Сэнборн показал письмо друзьям, но, пожалуй, в нем и не было необходимости. Когда они собрались вновь в Бостоне через две недели — уже все шестеро, — они были целиком готовы поддержать Джона Брауна. Его приход был предсказан. Он должен был появиться, и он появился на самом деле.
Он должен был найти одобрение среди интеллектуалов Новой Англии еще и потому, что лишь их умы, но не души, были освобождены от кальвинизма.
Они становились шестеркой, у них возникла тайна.
Теперь прежние отношения укреплялись общей целью, гордостью, сознанием собственного превосходства над другими, сознанием собственной значительности.

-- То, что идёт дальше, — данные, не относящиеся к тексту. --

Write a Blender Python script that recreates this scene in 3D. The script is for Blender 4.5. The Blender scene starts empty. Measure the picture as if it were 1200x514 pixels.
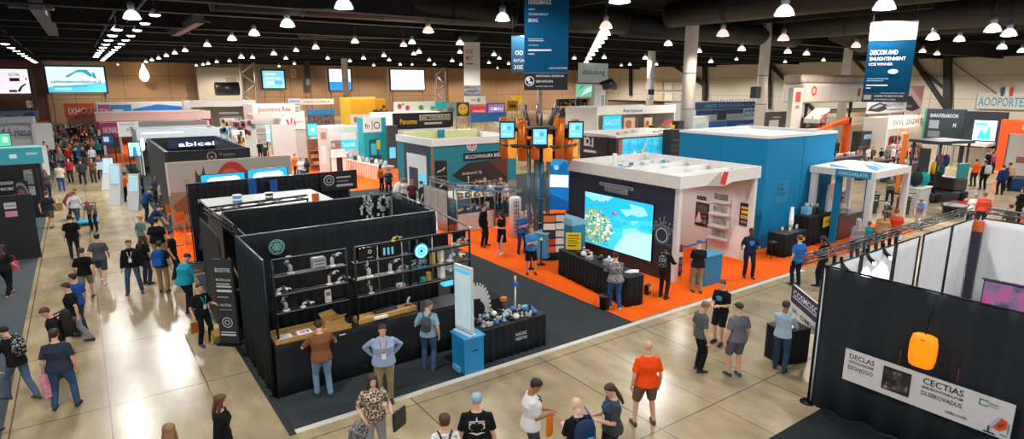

Они ощущали превосходство даже над единомышленниками, над теми же гаррисоновцами, — то тридцать лет говорили, писали, а они участвуют в том, чтобы призывы становились делом. А они причастились.
Однако недаром Хиггинсон в мемуарах написал: «Трудно представить себе группу людей, где каждый по-своему замечателен, менее способную на какое-либо общее дело, менее способную сопротивляться властям с оружием в руках».
Браун не открывался им до конца. А они сами не хотели знать всего. Не хотели, чтобы их совесть была бы перегружена подробностями.
Тайная шестерка, застывшая словно на групповом портрете. Вначале, в момент взлета, они хотели забыть об отличиях, о препятствиях — общее было выше частного. У каждого продолжалась потом своя, особенная жизнь. Но остались они в истории прежде всего как современники, Сподвижники Джона Брауна.
Глава восьмая
Время точить клинки
1
В камеру пришел священник, отец Майкл Костелло.